David was my classmate, neighbor, teammate, brother, roommate, and friend. We spent thousands of hours together through some of our most formative years growing up from kids to young adults. I was lucky enough to travel to Portugal, NYC, Texas, and so many other places together with David. I competed alongside him, sat next to him on countless 5 hour bus rides, and journeyed to the Oregon coast last summer with him for our friend’s wedding. I learned a lot about life through David, celebrated with him, cried with him, and laughed with him.
David and his legacy will remain a treasured part of my life’s story, survived by his tremendous loyalty, his intuitive quest for fairness, his unique ability to challenge those around him to be better, and his relentless dedication to encouraging and showing love to those around him.
On the soccer field, David was fiercely loyal. If a member of the other team took a cheap shot at one of us or fouled us too hard… he better watch out - David was coming. A yellow card or a stern talking to from Coach was an acceptable price for David to pay to make sure that the other team knew, and that we knew: He had our back. We followed suit, all had each other’s backs. Knock one of us down? Expect to get knocked down in return. Fair game. David made sure of that.

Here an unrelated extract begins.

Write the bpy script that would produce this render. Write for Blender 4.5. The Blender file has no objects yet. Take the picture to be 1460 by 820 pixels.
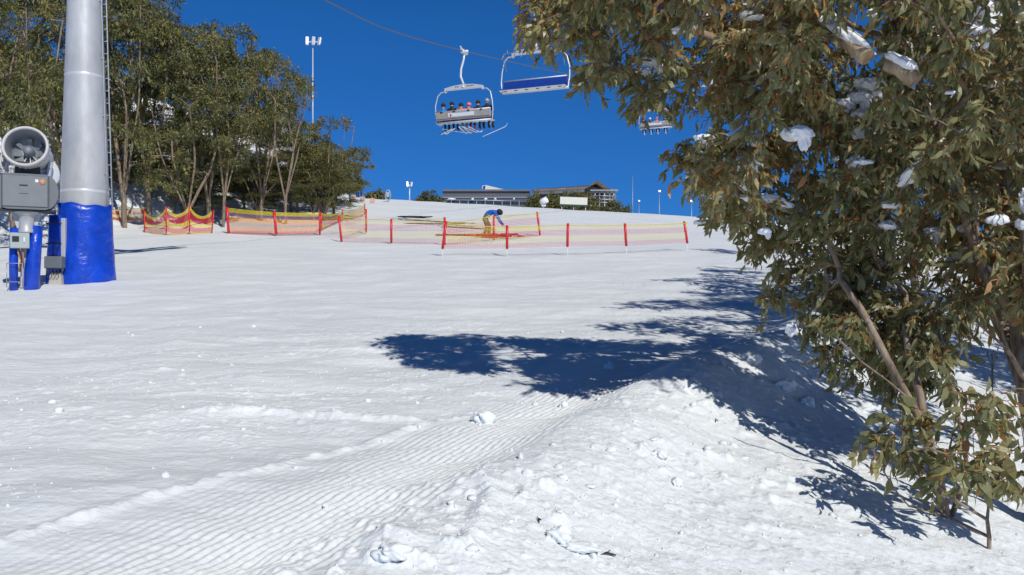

At the same time, David was a gracious competitor, an honorable opponent, and a fair friend. If David knocked someone from the other team down on accident, he would apologize and help them up. David made sure we all knew you can’t chirp at the other team when we’re losing, but he was the master of all shit talk when we were winning. When our friend punched a hole in a wall, David made sure everyone knew that he would be paying for it. Fair game.
David was the one who brought energy to our daily warmups - always calling us each out by name to do “One More” rep. One warmup drill involved jumping and bumping shoulders against each other, like going up for a header. Whoever was going against David best get ready, because David was going to swing out wide, get a running start and jump and hit you hard. Only a few people on the team would go against him. To do so was an act of courage. With small things like this, David set the standard. If you weren’t performing, David usually didn’t hesitate to let you know. This tough love drove me to be better, I’m sure others would say the same. The way that he shouted “One More” will always keep me moving forward.
David remembered the details of each of his teammate’s successes with uncanny precision. On the team bus ride home, David would stand, leaned over the back of his seat like a train conductor, shouting acknowledgements and enthusiastically praising every moment from the game where one of us made a great move, a great pass, or a great save. Every great play, no matter how consequential, David would usually remember. He would often spend hours on the bus ride home highlighting each other’s victories, no matter how small. This encouragement drove us all to be better and the team had a culture of positive encouragement no matter the situation. David was a big reason for that.
Beyond his physical strength, brilliant footwork, and raw talent on the soccer field, David was a fearless friend who was always up for anything, always happy to listen and talk, adventurous, and the life of the party. David had a knack for appreciating and noticing the wonder in the little things. Frequently we would sit on the bus or plane together and just look out the window and remark about how wildly profound *insert whatever we were perceiving at the moment* truly was. The fact that that we were driving through a canyon, carved by a river over millions of years. The fact that we were born when and where we were born, instead of being born to some other family in some other time and place. The fact that we were there together now, doing whatever it was we were doing. Being together with David was to find novelty and share appreciation.
David was extremely good at expressing gratitude and letting his love for the people around him come to life in a very physical tangible sense. Aside from frequent airport cuddle puddles, I will always remember David for the way he made sure to shake EVERYONE’s hand, dap them up, or give them a hug when he rolled up to soccer practice or any social gathering. Even when you didn’t ask for it, if he knew you needed it, David would come give you a hug that lasted a few seconds longer than expected. David never hesitated to say “I love you.” I will always remember David for his readiness to show love to his friends and family.